● **Exercise description**
Omit the pictures and print exactly the lines of the listing below, starting at the first and ending at the line containing "sin, cos, pi = math.sin, math.cos, math.pi".

● **Dataset extract**
************

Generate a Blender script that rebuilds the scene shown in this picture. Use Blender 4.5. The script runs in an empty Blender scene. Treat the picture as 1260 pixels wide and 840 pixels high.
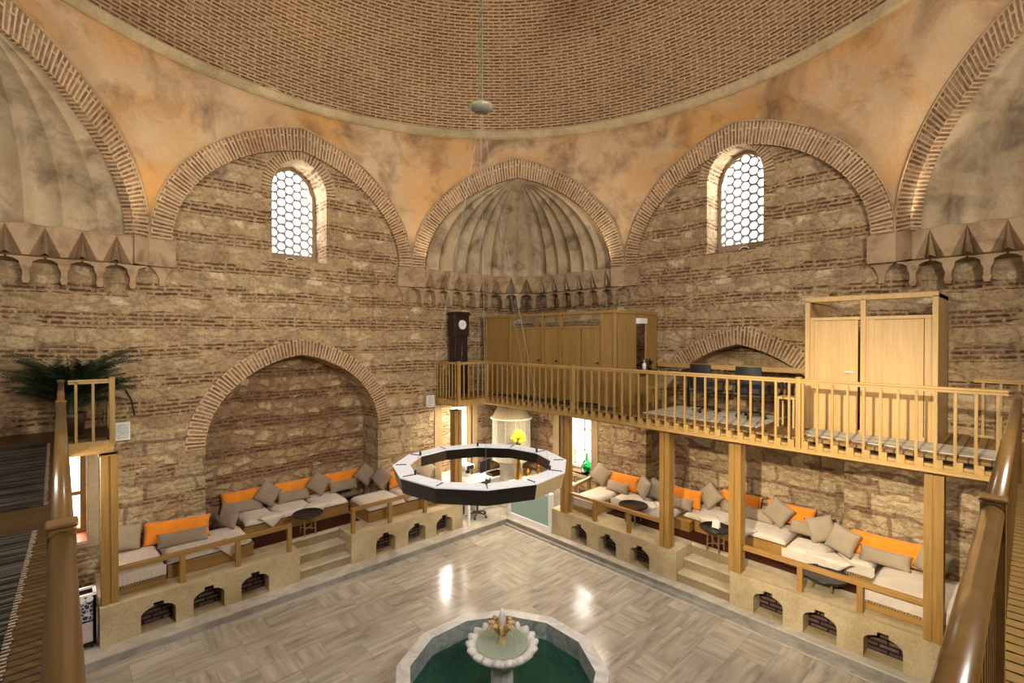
import bpy, bmesh, math, random
from mathutils import Vector, Matrix, Euler
from mathutils.geometry import tessellate_polygon
random.seed(7)
R_ = math.radians
C = bpy.context.scene.collection
E = 4.95                      # eye height above the marble floor
sin, cos, pi = math.sin, math.cos, math.pi

# ------------------------------------------------------------------ materials
class NT:
    def __init__(s, name, rough=.6, metal=0., spec=None):
        s.m = bpy.data.materials.new(name); s.m.use_nodes = True
        s.t = s.m.node_tree; s.b = s.t.nodes['Principled BSDF']
        s.b.inputs['Roughness'].default_value = rough; s.b.inputs['Metallic'].default_value = metal
        if spec is not None: s.b.inputs['Specular IOR Level'].default_value = spec
    def n(s, kind, **kw):
        nd = s.t.nodes.new(kind)
        for k, v in kw.items():
            if k in nd.inputs: s.set(nd.inputs[k], v)
            else: setattr(nd, k, v)
        return nd
    def set(s, inp, v):
        if isinstance(v, bpy.types.NodeSocket): s.t.links.new(v, inp)
        else: inp.default_value = v
    def math(s, op, a, b=0., c=None, clamp=False):
        nd = s.t.nodes.new('ShaderNodeMath'); nd.operation = op; nd.use_clamp = clamp
        s.set(nd.inputs[0], a); s.set(nd.inputs[1], b)
        if c is not None: s.set(nd.inputs[2], c)
        return nd.outputs[0]
    def mix(s, f, a, b, blend='MIX'):
        nd = s.t.nodes.new('ShaderNodeMix'); nd.data_type = 'RGBA'; nd.blend_type = blend
        s.set(nd.inputs[0], f); s.set(nd.inputs[6], a); s.set(nd.inputs[7], b)
        return nd.outputs[2]
    def ramp(s, f, stops, interp='LINEAR'):
        nd = s.t.nodes.new('ShaderNodeValToRGB'); s.set(nd.inputs[0], f)
        cr = nd.color_ramp; cr.interpolation = interp
        while len(cr.elements) > 1: cr.elements.remove(cr.elements[-1])
        cr.elements[0].position = stops[0][0]; cr.elements[0].color = col4(stops[0][1])
        for p, c in stops[1:]:
            e = cr.elements.new(p); e.color = col4(c)
        return nd.outputs[0]
    def noise(s, vec, scale, detail=4., rough=.6, dist=0.):
        nd = s.n('ShaderNodeTexNoise', Scale=scale, Detail=detail, Roughness=rough, Distortion=dist)
        if vec is not None: s.set(nd.inputs['Vector'], vec)
        return nd.outputs['Fac']
    def pos(s): return s.t.nodes.new('ShaderNodeNewGeometry').outputs['Position']
    def obj(s): return s.t.nodes.new('ShaderNodeTexCoord').outputs['Object']
    def uv(s): return s.t.nodes.new('ShaderNodeTexCoord').outputs['UV']
    def sep(s, v):
        nd = s.n('ShaderNodeSeparateXYZ'); s.set(nd.inputs[0], v); return nd.outputs
    def comb(s, x, y, z=0.):
        nd = s.n('ShaderNodeCombineXYZ'); s.set(nd.inputs[0], x); s.set(nd.inputs[1], y); s.set(nd.inputs[2], z); return nd.outputs[0]
    def col(s, c): s.set(s.b.inputs['Base Color'], c if isinstance(c, bpy.types.NodeSocket) else col4(c))
    def rough(s, r): s.set(s.b.inputs['Roughness'], r)
    def bump(s, h, strength=.5, dist=.02):
        nd = s.n('ShaderNodeBump', Strength=strength, Distance=dist); s.set(nd.inputs['Height'], h)
        s.set(s.b.inputs['Normal'], nd.outputs[0])
def col4(c):
    if isinstance(c, bpy.types.NodeSocket): return c
    if isinstance(c, (int, float)): return (c, c, c, 1)
    return tuple(c)[:3] + (1,)
def srgb(r, g, b):
    f = lambda v: (v/255/12.92) if v/255 <= .04045 else ((v/255+.055)/1.055)**2.4
    return (f(r), f(g), f(b))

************

● **Solved exercise**
Generate a Blender script that rebuilds the scene shown in this picture. Use Blender 4.5. The script runs in an empty Blender scene. Treat the picture as 1260 pixels wide and 840 pixels high.
import bpy, bmesh, math, random
from mathutils import Vector, Matrix, Euler
from mathutils.geometry import tessellate_polygon
random.seed(7)
R_ = math.radians
C = bpy.context.scene.collection
E = 4.95                      # eye height above the marble floor
sin, cos, pi = math.sin, math.cos, math.pi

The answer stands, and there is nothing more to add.